ツアーを通して細かいアップデートを積み重ねて、東京公演に至ったんだと思います。ツアー序盤も100点でしたが、ファイナルでは200点になってましたね。ただ、決して演出過多ではないんですよ。ステージ自体もかなりシンプルで、3台のLEDスクリーンに映される映像やライトで構成されていて。演出にこだわりつつも、そこに頼っているというわけではなく、演奏、音楽に主軸を置きながら、それをどうよく見せていくかを意識しているんだろうなと。もちろん音もすごくいいですからね。

小室哲哉(Photo by Kazuyuki Sanada)

小室哲哉(Photo by Kazuyuki Sanada)

ノスタルジーとは無縁のパフォーマンス

──最先端のダンスミュージックを取り入れて、アレンジも原曲とはまったく違いますよね。低音もガッツリ効いていて、まるでクラブのような音響でした。

すごかったですね。また小室さんの話になってしまうんですが、小室さんは海外で流行っている音楽をいち早く日本に持ってきて、ジャパニーズ化して一般のリスナーに広めてきた。それは今も変わってないと思うんです。TMファンの年齢層はすごく広くて、若いオーディエンスもいるし、初期の頃から応援している50代以上の方、メンバーと同世代の方もいらっしゃるんですけど、そんなのおかまいなしにゴリゴリのダンスミュージックもやってしまう。中には「え? 何これ?」って驚いちゃう人もいると思うんですよ。「Get Wild」にしても、おそらく「オリジナルバージョンで聴きたい」という人もいるはず。でもTMはまったく妥協せず、小室さんを中心に「今の音はこれだよ」という感じでバーンとやるんですよね。「Get Wild」がリリースされたのは1980年代なので、オリジナルのアレンジはああいう音が当時一番カッコよかったんだと思うんです。UKではNew OrderやCulture Clubが流行っていたし、小室さんの興味もそちらに向いていたんじゃないかなと。今はEDMやハウスミュージック、小室さん自身がDJをやるときはトランスが軸になっているんだと思います。「Get Wild」も今のサウンドにリアレンジされているし、「Children of the New Century」などは歌詞も変えているんですよ。セットリスト自体も昔のヒット曲の連続ではないですからね。もちろん要所要所にちりばめられてるんだけど、懐かしいという感じはまったくない。それぞれがキャリアを築いている中、また3人でやる意味はなんだろう?と考えているだろうし、「ノスタルジーで集まるのはTMじゃないよね」と思っているんじゃないですか、おそらく。

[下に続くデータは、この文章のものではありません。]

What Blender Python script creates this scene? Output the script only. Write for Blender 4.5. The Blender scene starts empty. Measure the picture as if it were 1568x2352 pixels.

「TM NETWORK 40th FANKS intelligence Days ~DEVOTION~」最終公演の様子。(Photo by Kazuyuki Sanada)

「TM NETWORK 40th FANKS intelligence Days ~DEVOTION~」最終公演の様子。(Photo by Kazuyuki Sanada)

──なるほど。進化と変化を繰り返しているのは必然なんでしょうね。

少なくとも昔のバージョンで聴かせるつもりはなさそうですね。もちろんTM本来のサウンド、TMのDNAはしっかり残しながらも、小室さんのソロパートでは10分近くクラブタイムをやるっていう。年配のお客さんは置いてけぼりかもしれないけど(笑)、その姿勢はめちゃくちゃカッコいいし、すごいと思います。しかも今どきのDJみたいに“USBを用意して、ボタンを押すだけ”ではなくて、シンセはすべて生で演奏しているんですよ。ベーシックなトラックを流しながらキーボードを弾くんですが、そこでも公演ごとにアレンジを変えている。たぶん気分によってフレーズを変えているんだろうけど、それはまさに“ライブ”ですよね。

──そうですね。プロデューサーとしてもプレイヤーとしても全方位的に意識が行き届いていて、隙がないというか。いろんな要素がある中で、TMのライブの軸はどこにあると思いますか?

一番大事にしているのはお客さんのことでしょうね。会場に来た人を楽しませることを軸にしながら、音楽に対してはまったく妥協せず、観客を引っ張っていくようなところもある。そのバランスが素晴らしいんですよね。